Book Excerpt: "His Very Best: Jimmy Carter, A Life"

"His Very Best: Jimmy Carter, A Life" (published by Simon & Schuster, a division of ViacomCBS), by bestselling historian Jonathan Alter, is the first full-length biography of the 39th president.

Read an excerpt below from the first chapter, in which we learn of the town, Plains, Ga., where Carter was raised:


Simon & Schuster

When he was old and allowed himself a reverie, he remembered the soil and the way it felt as it caressed his bare feet. From early March until late October, he almost never wore shoes, even to school. The loam of southwest Georgia was made of dark sand and red clay that spread over his face and his clothes and his house – one day as powder, the next, he said, as pellets the size of grits.

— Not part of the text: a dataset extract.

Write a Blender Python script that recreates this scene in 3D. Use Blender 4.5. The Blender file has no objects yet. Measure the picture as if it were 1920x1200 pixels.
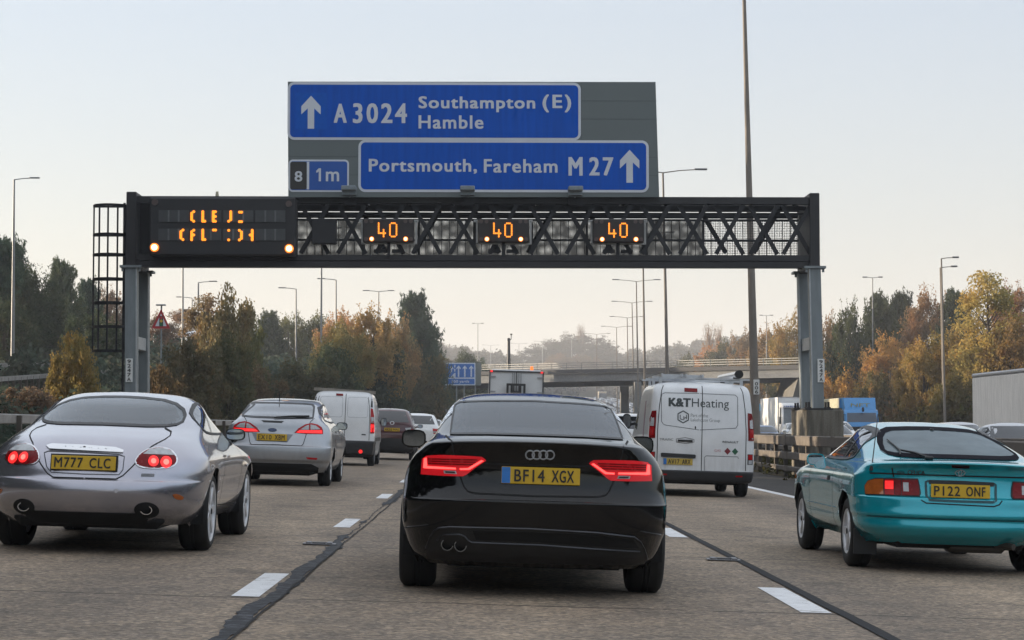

The blue-eyed, freckle-faced boy enjoyed a carefree idyll in the early 1930s that was little different than it would have been in the 1830s or 1730s or even – he liked to say – two thousand years ago, when Jesus Christ walked the earth. Time was measured not by clocks or pocket watches but by the sun and the clanging of the cast-iron farm bell. Until he was eleven, his homestead had no running water, no electricity, no insulation, and no mechanized farm equipment; only slop jars and outhouses, hand-pumped wells, kerosene lamps, ancient mule-driven plows, and black laborers to work the land in a feudal system just one step removed from slavery.

In other ways, he experienced many of the technologies that were coursing through the twentieth century. His boyhood on the farm coincided almost exactly with the years of the Great Depression, when his family suffered along with the rest of the country. But they were well-to-do by local standards and boasted a telephone (on a shared "party line" with two other families and an operator, Miss Gladys, who knew everyone's business), automobiles (a Plymouth and later a pickup truck), and a large battery-powered radio, shaped like a cathedral, which everyone sat and stared at while the voices of Little Orphan Annie, Amos 'n' Andy, Jack Benny, Glenn Miller, and Franklin D. Roosevelt crackled across the small parlor. Atlanta was 160 miles north – as distant as Moscow or Peking, he wrote later, though dreams of the outside world were never far from his mind.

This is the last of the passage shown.